Au-delà des fondamentaux technologiques, le dirigeant se réjouit de la coopération désormais possible en matière de numérique responsable : « Ateme travaille depuis longtemps sur la réduction de la taille des vidéos, qui a un impact fort en termes de consommation énergétique. Mais on voit bien que nous avons besoin d’une force de frappe supplémentaire. Nous devons nous allier pour aller plus loin dans la recherche de nouveaux formats vidéo, et pouvoir vraiment avoir un impact sur toute la chaîne. Malgré toutes nos compétences, former une communauté de chercheurs et d’industriels paraît le chemin le plus évident afin de créer une solution frugale, qui est un grand enjeu pour le numérique ». Il souligne notamment que la collaboration permet de faciliter « le montage de projets lourds, la dimension administrative, tout en nous rassurant sur les aspects de propriété intellectuelle ».

« L’arrivée d’Ateme concrétise notre volonté d’élargir le cercle avec des entreprises très dynamiques et impliquées localement », insiste François Picand, président de b<>com. Il souligne aussi que le plan Ambition 2030 de l’institut implique une écoute et des échanges beaucoup plus fréquents avec ses membres, pour cerner leurs besoins de façon plus agile et réactive. « En quelques mois seulement, une entreprise comme TDF a réussi à lancer avec l’IRT le projet ORFO, afin d’optimiser avec l’intelligence artificielle les temps de déplacement de ses centaines de techniciens vers ses 18 000 sites. L’impact carbone de ces déplacements est très important, c’est utile d’aller vite pour trouver des réponses », illustre celui qui est aussi directeur de l’amélioration des processus transverses de cette entreprise majeures des télécoms.

Des salariés qui sortent grandit des collaborations

« On doit être pragmatique et agile en tant qu’industrie. Or, la recherche, cela prend beaucoup de temps », témoigne de son côté Pierre-Alexandre Bidard de Viaccess-Orca, spécialiste des plateformes pour diffuser et protéger le contenu télévisé. Il se réjouit donc de la mise en œuvre avec l’IRT d’un fonctionnement agile « qui implique de livrer régulièrement des avancées malgré tout. C’est très précieux ». Une approche incrémentale qui rappelle les habitudes prises par les spécialistes du numérique dans le monde entier. Et qui n’est pas opposée à la vision « temps long » de la recherche pour autant, d’après Pierre-Alexandre Bidard : « Participer à la “maison commune” de b<>com implique d’avoir certaines de nos équipes au sein de l’institut, qui vont travailler avec des chercheurs pendant plusieurs années. Depuis 7 ans que nous collaborons, nous avons pu voir revenir dans notre structure des collaborateurs avec de nouvelles expertises et de nouvelles idées, qui se sont enrichis de ce milieu différent et nous en font profiter ».

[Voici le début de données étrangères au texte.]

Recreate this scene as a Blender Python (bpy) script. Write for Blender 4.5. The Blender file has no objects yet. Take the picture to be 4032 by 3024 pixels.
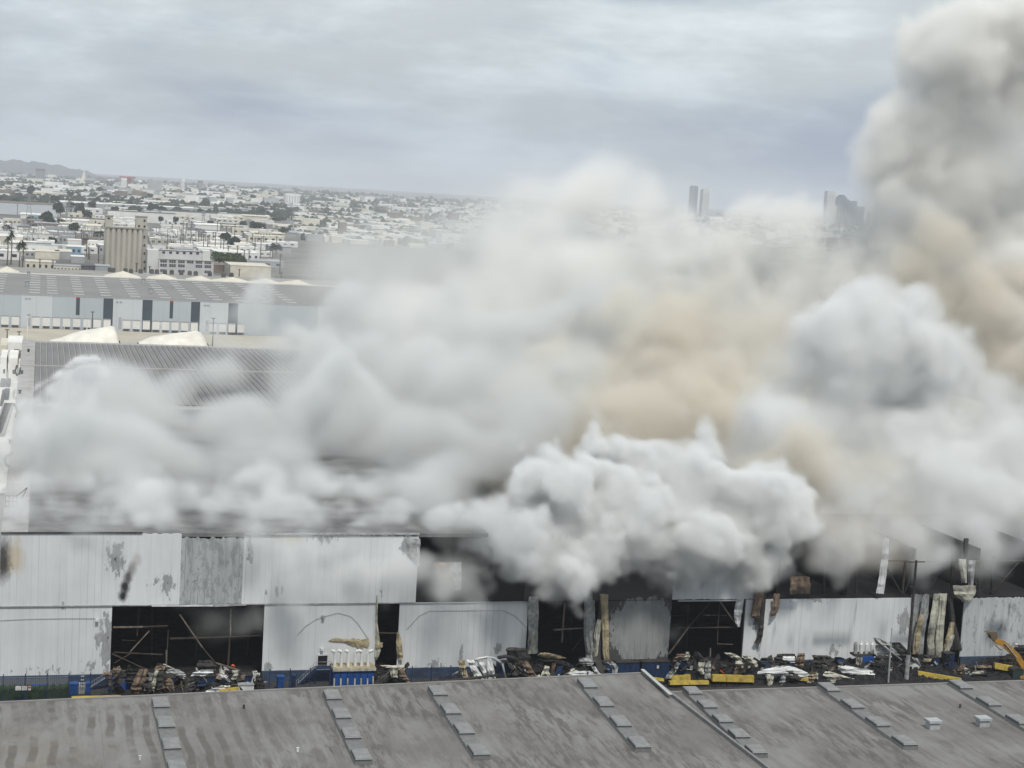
import bpy, bmesh, math, random
import numpy as np
from mathutils import Vector, Matrix, Euler
R = math.radians
random.seed(7)
sc = bpy.context.scene
COL = sc.collection

# ------------------------------------------------------------------ camera
H = 80.0
F, PITCH, ROLL, YAW = 6637.0, R(6.528), R(3.381), R(15.857)
cd_ = Vector((math.sin(YAW)*math.cos(PITCH), math.cos(YAW)*math.cos(PITCH), -math.sin(PITCH)))
r0 = Vector((math.cos(YAW), -math.sin(YAW), 0)); u0 = r0.cross(cd_)
CR = math.cos(ROLL)*r0 + math.sin(ROLL)*u0
CU = -math.sin(ROLL)*r0 + math.cos(ROLL)*u0
cam = bpy.data.objects.new('camera', bpy.data.cameras.new('camera'))
COL.objects.link(cam); sc.camera = cam
cam.data.sensor_width = 36.0; cam.data.lens = F/4032*36.0
cam.data.clip_start = 1.0; cam.data.clip_end = 60000
cam.matrix_world = Matrix(((CR.x, CU.x, -cd_.x, 0), (CR.y, CU.y, -cd_.y, 0), (CR.z, CU.z, -cd_.z, H), (0, 0, 0, 1)))

# ------------------------------------------------------------------ sky, sun, exposure
SUN_EL, SUN_AZ = R(58), R(176)          # azimuth measured from +Y towards +X
w = bpy.data.worlds.new('World'); sc.world = w; w.use_nodes = True
nt = w.node_tree; N, L = nt.nodes, nt.links
bg = N['Background']
sky = N.new('ShaderNodeTexSky'); sky.sky_type = 'NISHITA'; sky.sun_disc = False
sky.sun_elevation = SUN_EL; sky.sun_rotation = SUN_AZ
sky.air_density = 1.3; sky.dust_density = 2.5; sky.ozone_density = 1.5
tc = N.new('ShaderNodeTexCoord')
sep = N.new('ShaderNodeSeparateXYZ'); L.new(tc.outputs['Generated'], sep.inputs[0])
zm = N.new('ShaderNodeMath'); zm.operation = 'MAXIMUM'; zm.inputs[1].default_value = 0.0; L.new(sep.outputs['Z'], zm.inputs[0])
za = N.new('ShaderNodeMath'); za.operation = 'ADD'; za.inputs[1].default_value = 0.10; L.new(zm.outputs[0], za.inputs[0])
dx = N.new('ShaderNodeMath'); dx.operation = 'DIVIDE'; L.new(sep.outputs['X'], dx.inputs[0]); L.new(za.outputs[0], dx.inputs[1])
dy = N.new('ShaderNodeMath'); dy.operation = 'DIVIDE'; L.new(sep.outputs['Y'], dy.inputs[0]); L.new(za.outputs[0], dy.inputs[1])
cb = N.new('ShaderNodeCombineXYZ'); L.new(dx.outputs[0], cb.inputs[0]); L.new(dy.outputs[0], cb.inputs[1])
nz = N.new('ShaderNodeTexNoise'); nz.inputs['Scale'].default_value = 1.5; nz.inputs['Detail'].default_value = 8
nz.inputs['Roughness'].default_value = 0.52; nz.inputs['Distortion'].default_value = 0.25
mpd = N.new('ShaderNodeMapping'); mpd.inputs['Scale'].default_value = (2.6, 2.6, 9.5); mpd.inputs['Rotation'].default_value = (0, 0, .4); L.new(tc.outputs['Generated'], mpd.inputs[0]); L.new(mpd.outputs[0], nz.inputs['Vector'])
nz2 = N.new('ShaderNodeTexNoise'); nz2.inputs['Scale'].default_value = 2.7; nz2.inputs['Detail'].default_value = 9; nz2.inputs['Roughness'].default_value = .6
L.new(mpd.outputs[0], nz2.inputs['Vector'])
CR1 = N.new('ShaderNodeMapRange'); CR1.interpolation_type = 'SMOOTHSTEP'
CR1.inputs[1].default_value = 0.34; CR1.inputs[2].default_value = 0.56; L.new(nz.outputs[0], CR1.inputs[0])
CR2 = N.new('ShaderNodeMapRange'); CR2.interpolation_type = 'SMOOTHSTEP'
CR2.inputs[1].default_value = 0.38; CR2.inputs[2].default_value = 0.66; L.new(nz2.outputs[0], CR2.inputs[0])
# cloud deck colours: lilac grey low down, paler higher up
elev = N.new('ShaderNodeMapRange'); elev.inputs[1].default_value = 0.0; elev.inputs[2].default_value = 0.10; L.new(sep.outputs['Z'], elev.inputs[0])
ccol = N.new('ShaderNodeMix'); ccol.data_type = 'RGBA'
ccol.inputs['A'].default_value = (5.0, 5.65, 6.3, 1); ccol.inputs['B'].default_value = (7.5, 8.25, 8.6, 1)
L.new(elev.outputs[0], ccol.inputs['Factor'])
cvar = N.new('ShaderNodeMix'); cvar.data_type = 'RGBA'; cvar.blend_type = 'MULTIPLY'; cvar.inputs['Factor'].default_value = 1
vr = N.new('ShaderNodeMapRange'); vr.inputs[3].default_value = 0.92; vr.inputs[4].default_value = 1.22; L.new(CR2.outputs[0], vr.inputs[0])
L.new(ccol.outputs['Result'], cvar.inputs['A']); L.new(vr.outputs[0], cvar.inputs['B'])
blue = N.new('ShaderNodeMix'); blue.data_type = 'RGBA'; blue.inputs['Factor'].default_value = 0.72
L.new(sky.outputs[0], blue.inputs['A']); blue.inputs['B'].default_value = (4.1, 5.0, 7.0, 1)
mx = N.new('ShaderNodeMix'); mx.data_type = 'RGBA'
cm = N.new('ShaderNodeMath'); cm.operation = 'MULTIPLY_ADD'; cm.inputs[1].default_value = 0.85; cm.inputs[2].default_value = 0.15
L.new(CR1.outputs[0], cm.inputs[0])
L.new(cm.outputs[0], mx.inputs['Factor']); L.new(blue.outputs['Result'], mx.inputs['A']); L.new(cvar.outputs['Result'], mx.inputs['B'])
L.new(mx.outputs['Result'], bg.inputs['Color'])
bg.inputs['Strength'].default_value = 0.085

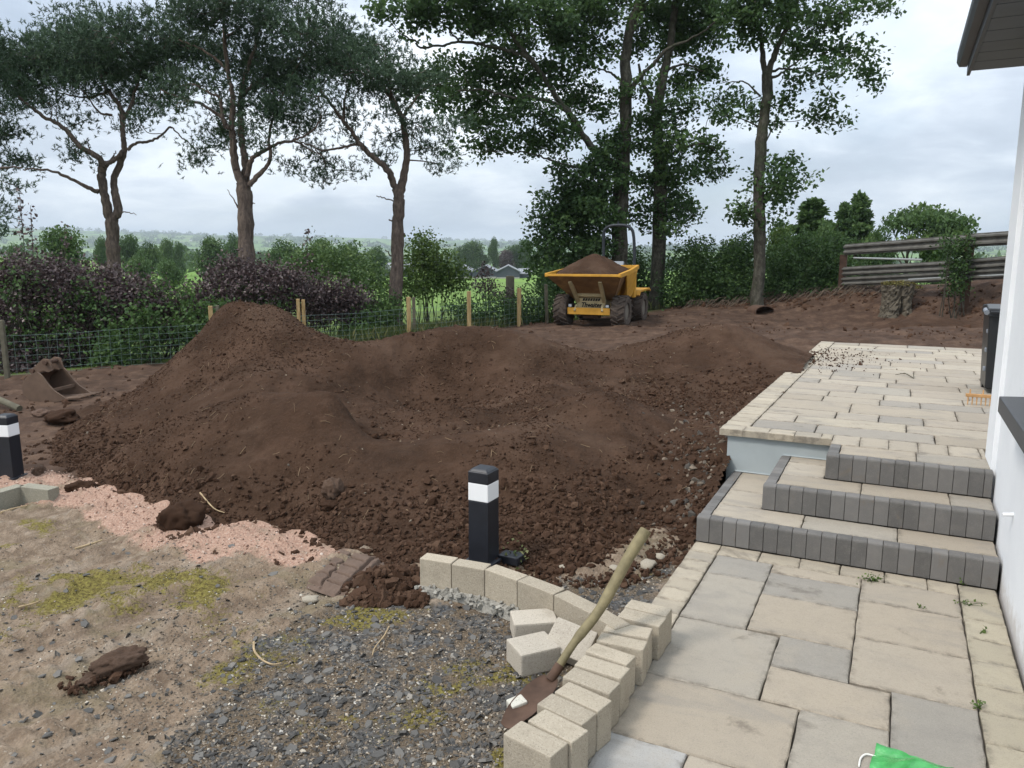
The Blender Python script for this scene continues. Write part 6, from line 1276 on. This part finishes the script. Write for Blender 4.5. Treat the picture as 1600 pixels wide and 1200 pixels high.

Emmanuelle Garnaud-Gamache donne un aperçu de la situation pour les chercheurs eux-mêmes : « Ce partage est aussi intéressant pour des thésards qui découvrent des environnements mixtes, déjà lancés et très pragmatiques. Nous les faisons grandir et ils sont ensuite régulièrement recrutés par les industriels ».

Quant au lien avec la région Bretagne, les industriels y voient une force pour attirer des talents. L’institut, lui, ne l’imagine pas autrement. « Depuis les collectivités territoriales jusqu’au plan France 2030, cet ancrage nous permet d’être très soutenus et d’être mis en relation beaucoup plus facilement avec les industriels, en particulier ceux qui ne font pas partie des filières originelles avec lesquelles nous collaborions ». Un relais institutionnel essentiel pour pouvoir vraiment s’élargir au monde de l’éolien et de l’agri-agro… et espérer avoir un impact rapide sur leur transition écologique.